Do you have a university that might be interested in creating a fun programme of events including not just haiku, but a poetry slam, and maybe poetry and music combined?

all my very best,

Alan

8:42 PM, November 03, 2006  
Anonymous Leonnie Lim said...

Haiku or hokku are essentially more centred towards nature, religion and the many aspects of Japanese beauty and aesthetic principles.

I have read the Japanese versions of Basho's works, and apparently the form of hokku follows the syllable rule, although compared to the contemporary form of haiku, hokku employs more usage of complex double-meaning words, and a lot more of literary techniques.

Basho was well-known for his mastery of intelligent poetic techniques, some of which include similes, puns, compound words and imagery. There is one, however, which is my favourite.
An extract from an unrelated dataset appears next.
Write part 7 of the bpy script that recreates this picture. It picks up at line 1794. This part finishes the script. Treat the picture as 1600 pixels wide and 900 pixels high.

Known as "sense-switching", it is
is used to confuse the reader's senses and as a result brings a kind of harmony between them...

For example(almost accurate literal translation):

Old pond,
A frog jumps into
The sound of water.

There is a change between one sense to another. Here it changes from sight to hearing.

Nowadays haiku is written more freely than in the era where Basho lived. The syllable rule is not as strict, and many Western influences have added to the 'hotpot'.

But I must say, haiku is a very interesting form of poetry. I tend to spend my time trying to write some as well!